Why I’m over Australia Day

28 January 2020

2:00 PM

28 January 2020

2:00 PM

So Australia Day has come and gone for another year.  Yet again we had the Lay On the Guilt With a Trowel brigade with their Invasion Day and Change the Date nonsense with its usual bleats about Aboriginal victimhood.  We had the yobbos happy to wrap their tattooed flabby bare-chested bodies in the flag with their beer-fuelled hyper-nationalism and ingrained intolerance.

And we had the great big silent majority simply delighted to have Australia Day fall on a Sunday and making sure of a long weekend.

I’m going to say what no conservative is expected to say. Forget about Australia Day, forget about changing the date.

Let’s abolish Australia Day altogether.

National days such as Australia Day has become are the mark of immature, insecure societies that somehow feel the need to validate themselves with an orgy of self-congratulation.  A confident, mature society does not need a special day to single itself out as special.  Look at Britain: the mainspring of European (and therefore Australian) civilisation, the fountainhead of modern democracy, the bringer of enlightenment to all corners of the globe, doesn’t have a national day at all.

We don’t need a national day to tell us that Australia is a great nation, with great people and a great past and future. Our national insecurity, evoked in Australia Day and exploited by the aggrieved and the woke, is as embarrassing as it’s unjustified. We are who we are, and that’s all we need to know.  In a very real sense, every day is Australia Day.

And it’s a disgrace that manipulated guilt and shame over our national origins is being propagated cynically and unscrupulously by an ungrateful Aboriginal activist industry – and its elitist white Australian hangers-on with their Rousseau-derived notions of primitive pre-European Aboriginal culture and who have willingly and gullibly swallowed Dark Emu whole –  has hijacked the public conversation with its own versions of our history and accuses everyone who doesn’t accept its distortions and half-truths without question as evil racists.  Their discreditable behaviour has debauched the day and turned it into a gigantic national guilt trip fuelled by the ABC-SBS-Guardian-SMAge-The Project Axis of Woke.

Frankly, it’s just not worth it.

The true value of Australia Day simply is that it’s come to mark the long, languid summer that Australians enjoy most years (if not, sadly, this).  It marks the time by when most working Australians are back on the job and kids are about to return to school.  It’s merely a milestone in our national year, nothing more.  Beyond that, most Australians don’t any longer give a stuff about Arthur Philip. Probably because hardly anyone under 30 doesn’t even know about him thanks to the perverted wokeness that passes for teaching Australian history these days.
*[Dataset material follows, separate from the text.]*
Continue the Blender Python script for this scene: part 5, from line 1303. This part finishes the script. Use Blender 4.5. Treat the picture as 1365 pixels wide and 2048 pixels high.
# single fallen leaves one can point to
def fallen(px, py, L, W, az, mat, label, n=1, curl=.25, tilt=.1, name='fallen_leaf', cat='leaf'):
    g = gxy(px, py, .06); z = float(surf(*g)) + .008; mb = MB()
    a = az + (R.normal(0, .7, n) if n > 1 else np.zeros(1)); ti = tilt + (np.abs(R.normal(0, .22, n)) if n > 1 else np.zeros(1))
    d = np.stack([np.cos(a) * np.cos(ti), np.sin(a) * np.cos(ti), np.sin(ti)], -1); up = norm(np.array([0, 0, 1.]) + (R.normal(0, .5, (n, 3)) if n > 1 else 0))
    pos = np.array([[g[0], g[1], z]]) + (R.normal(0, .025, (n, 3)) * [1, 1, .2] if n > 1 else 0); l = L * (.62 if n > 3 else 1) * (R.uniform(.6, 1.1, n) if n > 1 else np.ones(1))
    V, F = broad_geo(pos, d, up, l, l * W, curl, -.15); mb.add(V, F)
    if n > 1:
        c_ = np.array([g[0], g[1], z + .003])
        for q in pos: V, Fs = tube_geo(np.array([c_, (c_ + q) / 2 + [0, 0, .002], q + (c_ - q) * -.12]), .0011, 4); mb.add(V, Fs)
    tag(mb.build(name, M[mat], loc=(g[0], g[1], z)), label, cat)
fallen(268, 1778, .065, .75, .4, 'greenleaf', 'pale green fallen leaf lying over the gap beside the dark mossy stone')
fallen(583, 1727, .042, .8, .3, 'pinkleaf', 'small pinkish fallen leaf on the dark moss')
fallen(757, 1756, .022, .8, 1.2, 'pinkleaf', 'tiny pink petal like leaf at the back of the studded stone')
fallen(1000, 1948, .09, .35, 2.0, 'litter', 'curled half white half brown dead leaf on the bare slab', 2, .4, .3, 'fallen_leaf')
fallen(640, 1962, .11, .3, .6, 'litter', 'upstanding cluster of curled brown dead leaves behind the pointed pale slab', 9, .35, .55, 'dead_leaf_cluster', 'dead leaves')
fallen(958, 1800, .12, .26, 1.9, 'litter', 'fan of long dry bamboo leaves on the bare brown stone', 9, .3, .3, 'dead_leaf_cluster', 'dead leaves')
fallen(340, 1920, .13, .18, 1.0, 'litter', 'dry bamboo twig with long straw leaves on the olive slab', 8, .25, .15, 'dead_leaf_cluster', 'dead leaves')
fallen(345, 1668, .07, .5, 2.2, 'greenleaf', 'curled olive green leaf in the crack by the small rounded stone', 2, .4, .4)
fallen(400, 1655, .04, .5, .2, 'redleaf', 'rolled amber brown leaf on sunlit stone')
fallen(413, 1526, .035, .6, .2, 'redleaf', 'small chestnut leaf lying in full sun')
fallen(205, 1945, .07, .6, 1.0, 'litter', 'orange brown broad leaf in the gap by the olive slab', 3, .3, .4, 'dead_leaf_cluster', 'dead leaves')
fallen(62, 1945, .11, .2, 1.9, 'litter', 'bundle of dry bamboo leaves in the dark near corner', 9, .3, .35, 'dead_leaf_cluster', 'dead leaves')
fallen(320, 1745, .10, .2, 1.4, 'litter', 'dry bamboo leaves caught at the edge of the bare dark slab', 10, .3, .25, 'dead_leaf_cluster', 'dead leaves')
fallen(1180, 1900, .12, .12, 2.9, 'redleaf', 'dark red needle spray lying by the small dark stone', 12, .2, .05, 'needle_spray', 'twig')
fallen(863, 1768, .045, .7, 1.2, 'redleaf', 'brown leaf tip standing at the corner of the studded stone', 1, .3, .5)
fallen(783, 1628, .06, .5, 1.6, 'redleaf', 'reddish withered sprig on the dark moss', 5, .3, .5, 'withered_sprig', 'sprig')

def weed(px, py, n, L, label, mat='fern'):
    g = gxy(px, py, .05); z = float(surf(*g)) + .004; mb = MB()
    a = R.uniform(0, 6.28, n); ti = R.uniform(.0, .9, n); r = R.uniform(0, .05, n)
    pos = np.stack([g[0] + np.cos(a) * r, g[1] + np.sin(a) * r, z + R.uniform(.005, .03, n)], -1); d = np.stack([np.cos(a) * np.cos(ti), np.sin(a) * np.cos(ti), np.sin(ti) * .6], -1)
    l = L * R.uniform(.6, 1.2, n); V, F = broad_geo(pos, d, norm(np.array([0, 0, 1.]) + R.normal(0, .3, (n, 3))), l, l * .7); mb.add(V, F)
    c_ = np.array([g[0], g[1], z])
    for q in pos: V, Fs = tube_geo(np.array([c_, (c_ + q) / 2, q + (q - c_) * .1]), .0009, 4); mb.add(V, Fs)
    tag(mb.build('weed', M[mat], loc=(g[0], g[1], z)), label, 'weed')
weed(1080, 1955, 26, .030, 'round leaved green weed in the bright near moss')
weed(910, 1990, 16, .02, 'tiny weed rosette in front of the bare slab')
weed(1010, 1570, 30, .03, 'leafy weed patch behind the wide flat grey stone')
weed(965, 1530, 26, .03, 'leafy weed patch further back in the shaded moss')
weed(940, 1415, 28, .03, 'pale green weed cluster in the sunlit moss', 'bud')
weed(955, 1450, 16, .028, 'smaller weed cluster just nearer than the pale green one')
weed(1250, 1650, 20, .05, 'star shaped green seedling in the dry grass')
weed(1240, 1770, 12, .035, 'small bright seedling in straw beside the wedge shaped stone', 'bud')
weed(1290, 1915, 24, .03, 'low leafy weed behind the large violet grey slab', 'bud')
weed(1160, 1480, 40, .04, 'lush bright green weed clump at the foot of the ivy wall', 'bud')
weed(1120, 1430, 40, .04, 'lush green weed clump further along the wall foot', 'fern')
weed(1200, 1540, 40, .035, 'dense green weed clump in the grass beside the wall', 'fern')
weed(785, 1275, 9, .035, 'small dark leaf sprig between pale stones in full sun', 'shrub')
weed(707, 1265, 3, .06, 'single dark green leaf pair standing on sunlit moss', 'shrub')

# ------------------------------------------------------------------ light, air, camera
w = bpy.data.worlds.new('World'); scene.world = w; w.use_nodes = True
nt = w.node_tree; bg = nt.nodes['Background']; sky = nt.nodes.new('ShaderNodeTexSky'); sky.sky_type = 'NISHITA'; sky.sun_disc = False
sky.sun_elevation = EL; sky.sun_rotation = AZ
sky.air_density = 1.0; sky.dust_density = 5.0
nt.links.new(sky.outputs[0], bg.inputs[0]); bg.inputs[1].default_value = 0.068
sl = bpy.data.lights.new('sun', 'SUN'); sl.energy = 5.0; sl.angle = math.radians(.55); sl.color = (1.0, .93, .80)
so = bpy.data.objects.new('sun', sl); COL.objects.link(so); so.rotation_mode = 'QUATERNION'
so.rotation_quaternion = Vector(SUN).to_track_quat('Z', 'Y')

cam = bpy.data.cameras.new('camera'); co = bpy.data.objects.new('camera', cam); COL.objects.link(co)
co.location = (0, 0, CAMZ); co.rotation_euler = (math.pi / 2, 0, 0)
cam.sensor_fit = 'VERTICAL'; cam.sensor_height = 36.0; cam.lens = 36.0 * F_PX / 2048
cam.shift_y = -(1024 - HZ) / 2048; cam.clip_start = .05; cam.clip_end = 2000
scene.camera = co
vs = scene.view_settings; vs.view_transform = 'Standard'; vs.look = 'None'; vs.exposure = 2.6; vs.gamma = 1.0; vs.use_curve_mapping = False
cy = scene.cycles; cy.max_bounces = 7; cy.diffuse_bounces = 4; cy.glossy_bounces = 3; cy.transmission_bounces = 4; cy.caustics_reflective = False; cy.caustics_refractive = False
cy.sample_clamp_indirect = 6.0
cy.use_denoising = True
So let’s ditch Australia Day.  Instead, let’s keep the end of January public holiday but treat it like the British do with their bank holidays: an official long weekend that does nothing more than mark the end of the summer break.  We can still have our get-togethers and barbies.  We can still have ferry races and tennis and cricket matches.  We can still flock to the beach or go up-country to enjoy the trees and forests. Or we can still stay at home with Netflix or a good book.

But surely we can all do without all the lectures and propaganda insisting we must celebrate Australia Day, not to mention the woke coronation ceremony known as the Australian of the Year announcement, just as much we can do without the disgraceful guilt-peddling by Change the Date rabble-rousers.

A long weekend for officially doing nothing in particular: we can all celebrate that.